Just one of his nine

Meg had lost track of exactly how old Yellow Yeow was.  The big friendly cat had been hers since she had found his mother with two kittens huddled on the side of the road near the pine forest.  The mother cat immediately approached Meg, so we knew she had been someone's pet and had been "dropped off" when she had
made herself persona non grata by having kittens.  Meg was in high school when she found the cats.  We named the mother cat Gypsy and let her move in with the barn cats.  We found a home for one kitten and Meg kept the other.  She named the kitten Jade for his green eyes.
Jade was never a very ambitious cat.  He much preferred lying stretched out on Meg's bed or in the sun on the lawn to  cavorting with the barn cats or seeking mice in the tall waving grasses of the fields.  So he spent the majority of his first years while Meg finished high school and attended community college just being her buddy.
Meg's sister was living in the south.  She had a nice two bedroom apartment and invited Meg to come down.  At the time Meg was
trying to avoid the attentions of a certain boy, so she happily
packed her bags, placed Jade in a cat carrier and left for Tennessee.  The apartment was on the second floor.  Each apartment had a balcony overlooking the tenant parking lot.
Feeling certain that the cat would not attempt to leap off the balcony but realizing that he probably was missing the ability to
go outside, Meg left the door to the balcony open so Jade could sit out there at will. Jade spent hours on the balcony dozing in the sun.

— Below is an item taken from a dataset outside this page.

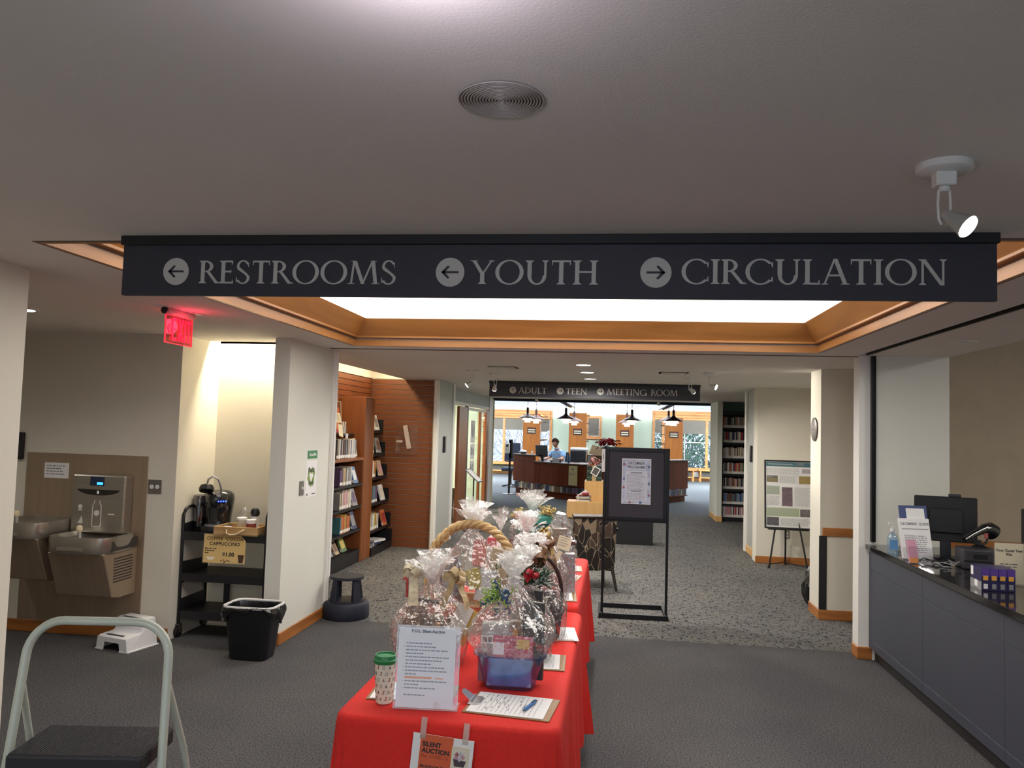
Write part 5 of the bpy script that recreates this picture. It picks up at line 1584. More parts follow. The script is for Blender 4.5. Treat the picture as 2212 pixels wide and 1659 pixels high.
# tumbler
t = ontab('travel_cup', 'white patterned travel cup with green lid at the table corner', 'cup', -.815, 2.83)
MB().lathe([(.027, 0), (.030, .003), (.040, .145), (.040, .15)], 36).build('body', M('cup_cream', 'd8d3c2', .45, var=.02), t, smooth=True)
GRN = M('lid_green', '1f7a44', .35)
MB().lathe([(.042, .143), (.044, .146), (.044, .155), (.040, .158), (.039, .166), (.036, .170), (.033, .166), (.001, .165)], 36, cap0=True).build('lid', GRN, t, smooth=True)
MB().tube([(.036 * math.cos(a), .036 * math.sin(a), .169) for a in [i * PI / 16 for i in range(32)]], .003, 6, closed=True).build('lid_rim', GRN, t, smooth=True)
rq = random.Random(21)
RB, GK = M('print_redbrown', '8a3a30', .6), M('print_dark', '3a3430', .6)
k = 0
for row in range(6):
    for j in range(11):
        a = 2 * PI * (j + .5 * (row % 2)) / 11
        z = .016 + row * .0225
        r = .0292 + .0107 * z / .145 + .0012
        b = MB().at((r * math.cos(a), r * math.sin(a), z), rz=a + PI / 2)
        kind = (row + j) % 3
        if kind == 0:
            b.box(-.005, .003, -.0004, .0004, 0, .002).box(.001, .003, -.0004, .0004, 0, .009).box(-.001, .005, -.0004, .0004, .009, .012)
            b.build('printed_boot', RB, t)
        elif kind == 1:
            b.tube([(-.004, 0, 0), (.004, 0, 0), (.005, 0, .006), (.002, 0, .010), (-.002, 0, .010), (-.005, 0, .006)], .0007, 4, closed=True)
            b.build('printed_mitten', GK, t)
        else:
            b.box(-.004, .004, -.0004, .0004, 0, .0015).box(-.003, .003, -.0004, .0004, .003, .005).box(-.001, .001, -.0004, .0004, .005, .010)
            b.build('printed_snowman', GK if j % 2 else RB, t)
# acrylic instruction sign
t = ontab('table_sign', 'upright acrylic sign with silent auction instructions on the table', 'sign', -.655, 2.785, R(4))
ln = R(-8)
MB().at(rx=ln).box(-.112, .118, .0, .0025, .0, .285).build('acrylic_front', ACRYL, t)
MB().at((0, .012, 0), rx=ln).box(-.112, .118, .0, .0025, .0, .285).build('acrylic_back', ACRYL, t)
MB().box(-.112, .118, -.004, .085, 0, .003).build('acrylic_foot', ACRYL, t)
MB().at(rx=ln).frame(-.113, .119, .0, .286, .0018, -.0006, .0026).build('polished_edge', M('edge_white', 'cfd2d6', .2), t)
sh = MB().at((0, .004, 0), rx=ln).box(-.106, .102, -.0, .001, .004, .278).build('sheet', PAPER, t)
def onsheet(z): return (0, .004 - .0008 + z * math.sin(-ln) - .0006, z * math.cos(ln))
lettering('F.O.L. Silent Auction', INK, sh, onsheet(.262), .0145, bold=.0004, rot=(ln, 0, 0))
rq = random.Random(31)
b = MB().at((0, .004, 0), rx=ln)
rows_ = [(0, .5), (1, .62), (0, .88), (0, .35), (1, .9), (0, .75), (0, .5), (1, .8), (1, .85), (0, .18), (None, 0), (1, .88), (0, .25), (1, .62), (None, 0), (0, .40)]
for i, (bul, wd) in enumerate(rows_):
    z = .226 - i * .0118
    if bul is None: continue
    print_lines(b, -.078, -.078 + .165 * wd + .01, z, 1, .01, .0042, 0, rq, 0, .003, .006, .016)
    if bul: b.box(-.086, -.0835, -.0003, 0, z - .004, z - .001)
b.build('printed_text', INKG, sh)
MB().at((0, .004, 0), rx=ln).box(-.078, .02, -.0005, 0, .226 - .1235, .226 - .118 + .002).box(.032, .062, -.0004, 0, .226 - .1225, .226 - .118).build('highlighted_line', INKO, sh)
# clipboards
def clipboard(label, x, y, rz, w=.315, d=.225, pen=False, clip='chrome', board=BROWNB):
    t = ontab('clipboard', label, 'clipboard', x, y, rz, 'bid sheet clipboards')
    MB().box(-w / 2, w / 2, -d / 2, d / 2, 0, .004).build('board', board, t, bevel=.0015)
    MB().at((0, 0, .0045), rz=R(1)).box(-w / 2 + .012, w / 2 - .025, -d / 2 + .006, d / 2 - .008, 0, .002).build('paper', PAPER, t)
    rq = random.Random(int(abs(x * 1000) + y * 77))
    b = MB()
    n = 13
    for i in range(n):
        xx = -w / 2 + .05 + i * (w - .095) / n
        b.box(xx - .0006, xx + .0006, -d / 2 + .02, d / 2 - .022, .0065, .0069)
    for i in range(26):
        xx, yy = -w / 2 + .045 + rq.random() * (w - .14), -d / 2 + .03 + rq.random() * (d - .07)
        b.box(xx - .0012, xx + .0012, yy, yy + rq.uniform(.01, .03), .0065, .0070)
    b.build('form_lines', INKG, t)
    if clip == 'chrome':
        c = MB().prism([(-w / 2 + .0, -.045), (-w / 2 + .035, -.045), (-w / 2 + .045, -.03), (-w / 2 + .045, .03), (-w / 2 + .035, .045), (-w / 2, .045), ], .0068, .0095, 'xy').build('clip', CHROME, t, bevel=.001)
        MB().tube([(-w / 2 + .008, -.035, .012), (-w / 2 + .006, .035, .012)], .006, 10).build('clip_spring', CHROME, c, smooth=True)
        MB().at((-w / 2 + .006, 0, .014), ry=R(35)).prism([(0, -.03), (-.042, -.02), (-.048, 0), (-.042, .02), (0, .03)], 0, .0015, 'xy').build('clip_lever', CHROME, c)
    if pen:
        p = thing('pen', 'blue ballpoint pen lying on the front clipboard', 'pen', (0, 0, 0))
        p.location = t.matrix_world @ Vector((0, 0, 0))
        return t, p
    return t
t = clipboard('brown clipboard with bid sheet and pen at the front of the table', -.352, 2.885, R(-6))
p = thing('pen', 'blue ballpoint pen lying on the front clipboard', 'pen', (-.285, 2.875, ZTB + .0145), R(72))
MB().tube([(-.055, 0, 0), (-.048, 0, 0), (.03, 0, 0), (.045, 0, 0)], [.0035, .0055, .0055, .004], 10).build('barrel', M('pen_blue', '2f6fb4', .3), p, smooth=True)
MB().tube([(-.068, 0, 0), (-.055, 0, 0)], [.001, .0035], 10).build('tip', M('pen_dark', '1a2230', .3), p, smooth=True)
MB().cyl((.045, 0, 0), (.056, 0, 0), .003, n=8).box(.005, .045, -.0015, .0015, .0055, .0072).build('clicker_clip', M('pen_dark'), p)
clipboard('clipboard with bid sheet half hidden behind the patterned cup', -.735, 2.95, R(3), .32, .20, clip=None)
clipboard('small clipboard right of the blue gift bin', -.275, 3.45, R(2), .16, .23, clip=None)
clipboard('clipboard with bid sheet right of the dark handled basket', -.27, 3.93, R(8), .20, .25, clip=None, board=M('board_pale', 'cfc4b8', .5))
clipboard('nearest clipboard on the second table edge', -.275, 4.80, R(4), .12, .24, clip=None)
clipboard('middle clipboard on the second table edge', -.285, 5.42, R(-8), .12, .22, clip=None)
clipboard('farthest clipboard on the second table edge', -.285, 5.78, R(4), .12, .22, clip=None)

# flyer taped to the front
t = thing('auction_flyer', 'orange and white Silent Auction flyer taped to the cloth front', 'flyer', (-.562, 2.655, .585), 0, rot=(R(-3), R(4), 0))
MB().box(-.105, .105, -.002, 0, -.14, .12).build('sheet', PAPER, t)
MB().box(-.078, .035, -.0028, -.002, -.135, .12).build('orange_panel', M('flyer_orange', 'cf5c34', .6, var=.03), t)
lettering('SILENT\nAUCTION', INK, t, (-.07, -.0032, .082), .021, align='LEFT', bold=.0008, line=.98)
lettering('Nov. 27-DEC. 15', M('ink_rust', '8f3a20', .7), t, (-.072, -.0032, .046), .0135, align='LEFT')
lettering('BRANDON TWP.\nPUBLIC LIBRARY', INK, t, (-.072, -.0032, .012), .0135, align='LEFT', bold=.0003, line=1.0)
for zc, c_ in ((.058, 'd8d0c0'), (-.02, 'c9c4ba')):
    f = MB().box(.032, .092, -.0034, -.002, zc - .036, zc + .036).build('photo_frame', PAPERG, t, bevel=.0005)
    MB().box(.037, .087, -.0040, -.0034, zc - .030, zc + .030).build('photo', M('photo_' + c_, c_, .6), f)
    MB().prism([(.045, zc - .026), (.078, zc - .026), (.084, zc - .006), (.040, zc - .002)], -.0046, -.004).build('photo_basket', M('photo_dark', '4a3a40', .6), f)
    for k in range(5):
        a = k * 1.2
        MB().at((.06 + .012 * math.cos(a), -.0045, zc + .006 + .009 * math.sin(a))).lathe([(.001, -.008), (.008, 0), (.001, .008)], 8, sy=.05).build('photo_gift', M(f'photo_gift{k % 3}', ['c08a98', 'b8b4c4', '9a5a60'][k % 3], .6), f)
for x in (-.072, .075):
    MB().box(x - .010, x + .010, -.0045, -.0040, .105, .175).build('tape', glassy('tape_film', (.9, .88, .86), .1, .2, .35, (.85, .8, .76)), t)

# ------------------------------------------------------------------ gift baskets
def sup(a, p):
    ca, sa = math.cos(a), math.sin(a)
    q = (abs(ca) ** p + abs(sa) ** p) ** (-1 / p) if p != 2 else 1
    return ca * q, sa * q
def cello(t, a0, b0, z0, bulge, zb, ztie, rt, seed, p=3.0, tx=0.0, ty=0.0, folds=13, m=None, name='cellophane'):
    """film from the base outline up to a gathered tie, pleated more and more on the way"""
    rs = random.Random(seed)
    ph = [rs.uniform(0, 6.28) for _ in range(5)]
    def f(u, v):
        a = 2 * PI * u
        cx, cy = sup(a, p)
        zz = z0 + (ztie - z0) * v
        zn = (zb - z0) / (ztie - z0)
        if v < zn:
            k = 1 + (bulge - 1) * math.sin(v / zn * PI / 2)
        else:
            w = (v - zn) / (1 - zn)
            k = bulge * (1 - w) ** .85
        pl = (.02 + .10 * v) * (math.sin(folds * a + ph[0]) * .55 + math.sin((folds * 2 + 3) * a + ph[1] + 4 * v) * .3)
        nz = .10 * noise.noise((cx * 2.5 + seed, cy * 2.5, v * 5)) + .05 * noise.noise((cx * 7, cy * 7 + seed, v * 11))
        kk = max(.0, k * (1 + pl + nz))
        return (tx * v + cx * (a0 * kk + rt * v), ty * v + cy * (b0 * kk + rt * v), zz + .012 * noise.noise((cx * 4, cy * 4, v * 6 + seed)) * (1 if 0 < v < 1 else 0))
    return MB().grid(f, 84, 26, True).build(name, m or CELLO, t)
def crown(t, x, y, z, h, r, seed, n=9, m=None, name='cellophane_crown', up=.5):
    """crumpled fan of film above the tie"""
    rs = random.Random(seed)
    b = MB()
    for k in range(n):
        a = 2 * PI * k / n + rs.uniform(-.3, .3)
        tilt = rs.uniform(.15, 1.0) * (1 - up * .4)
        L_ = h * rs.uniform(.65, 1.15)
        wd = r * rs.uniform(.45, .95)
        ca, sa = math.cos(a), math.sin(a)
        s0 = rs.uniform(0, 50)
        def f(u, v):
            o = (u - .5) * wd * (.15 + v ** .8 * 1.1)
            rad = .006 + r * tilt * (v ** 1.3)
            q = .35 * wd * noise.noise((u * 3 + s0, v * 3, s0)) * v + .12 * wd * noise.noise((u * 9 + s0, v * 7, s0)) * v
            hz = L_ * v * (1 - .35 * tilt * v) + .1 * L_ * noise.noise((u * 5, s0, v * 4)) * v
            return (x + ca * (rad + q) - sa * o, y + sa * (rad + q) + ca * o, z + hz)
        b.grid(f, 8, 7)
    return b.build(name, m or CELLOW, t)
def bow(t, x, y, z, r, w, seed, n=10, m=None, tails=2, name='ribbon_bow', tl=.12):
    rs = random.Random(seed)
    b = MB()
    for k in range(n):
        a = 2 * PI * k / n + rs.uniform(-.25, .25)
        el = rs.uniform(-.1, 1.1)
        d = Vector((math.cos(a) * math.cos(el), math.sin(a) * math.cos(el), math.sin(el)))
        sd = d.orthogonal().normalized()
        sd = Matrix.Rotation(rs.uniform(0, 3), 3, d) @ sd
        up = d.cross(sd)
        ll = r * rs.uniform(.8, 1.1)
        def f(u, v):
            an = 2 * PI * u
            rad = ll * (.5 - .5 * math.cos(an))
            return tuple(Vector((x, y, z)) + d * rad + up * (ll * .38 * math.sin(an)) + sd * (v - .5) * w)
        b.grid(f, 12, 1)
    for k in range(tails):
        a = rs.uniform(3.6, 5.8)
        c0 = Vector((x, y, z))
        def g(u, v):
            p_ = c0 + Vector((math.cos(a) * tl * u * .6, math.sin(a) * tl * u * .6 - .01, -tl * u * u + .01 * math.sin(u * 9)))
            return tuple(p_ + Vector((-math.sin(a), math.cos(a), 0)) * (v - .5) * w)
        b.grid(g, 8, 1)
    return b.build(name, m, t)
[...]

One day the neighbor met Meg in the hallway and happened to remark to her that she thought the little tree she had in a pot on her balcony might be making baby trees.  She revealed that she had been finding strange mounds in the soil in the large pot. Meg did not put much thought into the neighbor's story until one day
when she was in the parking lot and happened to look up at her balcony, there was Jade--carefully balancing on the small ledge which ran across between the balconies, tiptoeing towards the neighbor's apartment. Meg held her breath,  She dared not speak lest it would cause Jade to turn and lose his balance.  The two story fall to pavement would possibly end his life.  As she watched,  Jade reached the neighbor's balcony and squeezing between the columns, entered.  Meg could not see what Jade was doing up there; however, she did notice the potted tree begin to wave about some.  In a matter of minutes Jade reappeared from between the bars and stepped delicately out on the narrow ledge.

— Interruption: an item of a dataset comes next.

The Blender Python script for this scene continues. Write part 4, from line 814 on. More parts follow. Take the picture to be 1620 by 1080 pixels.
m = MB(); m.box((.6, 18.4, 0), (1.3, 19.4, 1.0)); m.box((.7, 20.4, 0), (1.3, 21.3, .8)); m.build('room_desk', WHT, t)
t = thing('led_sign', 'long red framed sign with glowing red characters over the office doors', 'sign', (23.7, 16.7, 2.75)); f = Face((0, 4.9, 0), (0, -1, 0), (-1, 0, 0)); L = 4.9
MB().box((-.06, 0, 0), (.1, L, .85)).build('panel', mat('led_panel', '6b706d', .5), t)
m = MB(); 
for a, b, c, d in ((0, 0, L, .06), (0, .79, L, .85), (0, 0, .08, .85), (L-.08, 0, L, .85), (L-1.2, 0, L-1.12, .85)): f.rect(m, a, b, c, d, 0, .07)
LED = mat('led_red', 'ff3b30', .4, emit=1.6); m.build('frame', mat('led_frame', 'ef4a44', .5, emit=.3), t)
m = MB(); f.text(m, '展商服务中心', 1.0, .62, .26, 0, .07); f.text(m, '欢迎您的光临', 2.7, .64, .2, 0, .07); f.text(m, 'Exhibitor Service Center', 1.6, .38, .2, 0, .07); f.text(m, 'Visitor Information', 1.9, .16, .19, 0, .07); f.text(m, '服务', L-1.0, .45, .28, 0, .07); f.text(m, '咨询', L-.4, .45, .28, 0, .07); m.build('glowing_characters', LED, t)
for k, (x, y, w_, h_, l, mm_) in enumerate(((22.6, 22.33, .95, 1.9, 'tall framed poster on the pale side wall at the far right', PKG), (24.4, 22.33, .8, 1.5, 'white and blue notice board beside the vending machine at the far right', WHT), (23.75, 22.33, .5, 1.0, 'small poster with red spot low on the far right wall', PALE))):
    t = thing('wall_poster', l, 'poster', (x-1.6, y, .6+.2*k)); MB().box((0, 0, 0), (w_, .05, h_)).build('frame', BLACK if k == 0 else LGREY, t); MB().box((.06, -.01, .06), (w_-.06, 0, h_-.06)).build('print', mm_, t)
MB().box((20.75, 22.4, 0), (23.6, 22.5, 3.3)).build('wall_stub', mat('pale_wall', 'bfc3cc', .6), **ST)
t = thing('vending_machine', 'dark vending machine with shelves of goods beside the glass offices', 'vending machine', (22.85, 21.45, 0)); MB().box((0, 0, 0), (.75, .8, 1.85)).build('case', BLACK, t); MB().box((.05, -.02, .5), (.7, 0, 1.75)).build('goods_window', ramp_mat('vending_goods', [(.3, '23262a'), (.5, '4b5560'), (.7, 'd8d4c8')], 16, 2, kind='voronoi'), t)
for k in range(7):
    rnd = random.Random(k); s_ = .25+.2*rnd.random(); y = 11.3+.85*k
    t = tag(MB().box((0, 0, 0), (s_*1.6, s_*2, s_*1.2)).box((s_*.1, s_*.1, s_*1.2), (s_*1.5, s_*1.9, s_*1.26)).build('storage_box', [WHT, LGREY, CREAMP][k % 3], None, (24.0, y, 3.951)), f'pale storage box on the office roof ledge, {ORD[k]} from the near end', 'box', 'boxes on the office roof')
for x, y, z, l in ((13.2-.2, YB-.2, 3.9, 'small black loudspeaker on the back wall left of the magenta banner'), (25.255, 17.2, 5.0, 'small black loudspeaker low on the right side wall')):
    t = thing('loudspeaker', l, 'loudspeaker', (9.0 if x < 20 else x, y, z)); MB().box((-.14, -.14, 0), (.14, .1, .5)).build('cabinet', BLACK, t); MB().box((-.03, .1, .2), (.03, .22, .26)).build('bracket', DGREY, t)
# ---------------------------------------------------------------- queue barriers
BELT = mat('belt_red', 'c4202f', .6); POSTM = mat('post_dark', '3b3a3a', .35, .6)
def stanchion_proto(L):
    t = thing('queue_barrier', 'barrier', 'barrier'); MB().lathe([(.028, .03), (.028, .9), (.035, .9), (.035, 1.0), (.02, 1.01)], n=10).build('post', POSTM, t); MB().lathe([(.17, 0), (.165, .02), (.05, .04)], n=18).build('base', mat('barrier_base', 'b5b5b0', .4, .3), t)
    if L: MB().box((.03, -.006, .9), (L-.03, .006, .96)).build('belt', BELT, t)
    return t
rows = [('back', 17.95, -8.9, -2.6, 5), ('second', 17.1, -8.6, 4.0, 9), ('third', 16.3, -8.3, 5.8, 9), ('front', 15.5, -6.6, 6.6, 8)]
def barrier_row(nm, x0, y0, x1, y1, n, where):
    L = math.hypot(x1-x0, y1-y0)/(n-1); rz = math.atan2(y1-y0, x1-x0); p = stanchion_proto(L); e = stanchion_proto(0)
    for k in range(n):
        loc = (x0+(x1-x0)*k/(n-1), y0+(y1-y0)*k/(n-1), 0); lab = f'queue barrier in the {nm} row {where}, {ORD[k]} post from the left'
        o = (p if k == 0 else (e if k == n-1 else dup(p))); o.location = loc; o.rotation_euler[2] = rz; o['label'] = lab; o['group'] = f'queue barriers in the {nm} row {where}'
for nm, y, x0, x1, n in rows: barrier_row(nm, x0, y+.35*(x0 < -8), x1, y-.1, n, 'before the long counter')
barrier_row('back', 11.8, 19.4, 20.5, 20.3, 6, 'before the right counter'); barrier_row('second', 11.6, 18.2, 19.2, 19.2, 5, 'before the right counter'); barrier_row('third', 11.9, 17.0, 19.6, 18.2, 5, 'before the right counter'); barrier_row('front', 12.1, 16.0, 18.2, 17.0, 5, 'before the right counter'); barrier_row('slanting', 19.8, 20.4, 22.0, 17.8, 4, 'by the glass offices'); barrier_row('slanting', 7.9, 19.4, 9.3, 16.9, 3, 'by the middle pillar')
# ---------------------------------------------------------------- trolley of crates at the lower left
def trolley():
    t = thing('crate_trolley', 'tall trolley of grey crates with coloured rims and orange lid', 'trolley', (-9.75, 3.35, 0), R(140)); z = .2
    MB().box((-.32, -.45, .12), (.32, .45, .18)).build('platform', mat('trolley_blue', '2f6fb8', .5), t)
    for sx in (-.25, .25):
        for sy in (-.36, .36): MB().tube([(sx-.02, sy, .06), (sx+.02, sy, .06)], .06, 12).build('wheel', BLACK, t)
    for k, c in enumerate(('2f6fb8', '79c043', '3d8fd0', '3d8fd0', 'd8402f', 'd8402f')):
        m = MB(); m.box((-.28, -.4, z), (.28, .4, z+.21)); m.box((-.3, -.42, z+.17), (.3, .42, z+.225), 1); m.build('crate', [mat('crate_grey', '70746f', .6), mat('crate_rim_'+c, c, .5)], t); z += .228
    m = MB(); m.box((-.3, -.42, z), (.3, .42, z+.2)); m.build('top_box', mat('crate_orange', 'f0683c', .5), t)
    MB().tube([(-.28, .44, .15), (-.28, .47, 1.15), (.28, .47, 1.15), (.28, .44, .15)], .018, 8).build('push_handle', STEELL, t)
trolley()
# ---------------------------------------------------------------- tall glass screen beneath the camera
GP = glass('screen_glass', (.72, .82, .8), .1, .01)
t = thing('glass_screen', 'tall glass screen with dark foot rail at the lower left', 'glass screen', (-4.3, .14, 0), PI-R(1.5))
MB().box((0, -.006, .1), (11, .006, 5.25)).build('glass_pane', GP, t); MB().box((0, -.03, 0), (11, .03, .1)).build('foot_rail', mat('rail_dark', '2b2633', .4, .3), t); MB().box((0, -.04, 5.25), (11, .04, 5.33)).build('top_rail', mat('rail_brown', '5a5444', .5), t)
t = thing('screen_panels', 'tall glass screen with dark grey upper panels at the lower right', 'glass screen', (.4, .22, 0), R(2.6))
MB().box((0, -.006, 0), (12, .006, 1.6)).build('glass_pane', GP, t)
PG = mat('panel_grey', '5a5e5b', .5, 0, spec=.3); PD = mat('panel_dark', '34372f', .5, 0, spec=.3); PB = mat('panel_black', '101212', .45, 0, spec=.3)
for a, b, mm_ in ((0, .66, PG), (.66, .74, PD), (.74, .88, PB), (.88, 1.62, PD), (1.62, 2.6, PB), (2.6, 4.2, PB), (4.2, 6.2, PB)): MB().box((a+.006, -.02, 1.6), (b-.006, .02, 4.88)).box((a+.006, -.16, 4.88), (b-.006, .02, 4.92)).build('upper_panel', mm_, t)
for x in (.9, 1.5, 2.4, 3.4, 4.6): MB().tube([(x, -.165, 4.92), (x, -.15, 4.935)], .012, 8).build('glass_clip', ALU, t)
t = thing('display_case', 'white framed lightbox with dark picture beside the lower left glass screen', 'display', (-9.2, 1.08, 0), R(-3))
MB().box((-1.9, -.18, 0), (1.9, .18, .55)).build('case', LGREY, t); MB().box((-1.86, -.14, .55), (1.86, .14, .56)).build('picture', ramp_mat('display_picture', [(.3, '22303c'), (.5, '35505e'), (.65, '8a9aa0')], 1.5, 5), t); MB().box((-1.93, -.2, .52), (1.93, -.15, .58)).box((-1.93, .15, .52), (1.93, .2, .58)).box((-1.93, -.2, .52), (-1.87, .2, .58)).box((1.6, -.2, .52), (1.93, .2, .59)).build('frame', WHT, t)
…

As though he performed this daily, he moved quickly back to the confines of his own balcony.
Well that explained the "baby tree" buds in the neighbor's  pot and also the reason for so few  lumps needing scooping from Jade's litter  box.  Meg never told the neighbor.  The neighbor likely wondered why those mounds never sprouted.
Meg did not stay long in Tennessee.  The persistent boyfriend
came to visit and persuaded Meg to return with him. 
Within the year they had married and a year later they had a son.
Jade had a new person to adore, and love this baby he did.  The baby loved the cat too, the purring sound which sang him to sleep and the big, warm, golden body that snuggled next to his.  When the baby began to talk, one of the first things he said was "yellow yeow", referring to his feline pal.   And so  the cat became Yellow Yeow.
He had used up at least one of his nine lives down there in Tennessee being a tight rope walker.  He had several more to go.
But those are for another story at another time.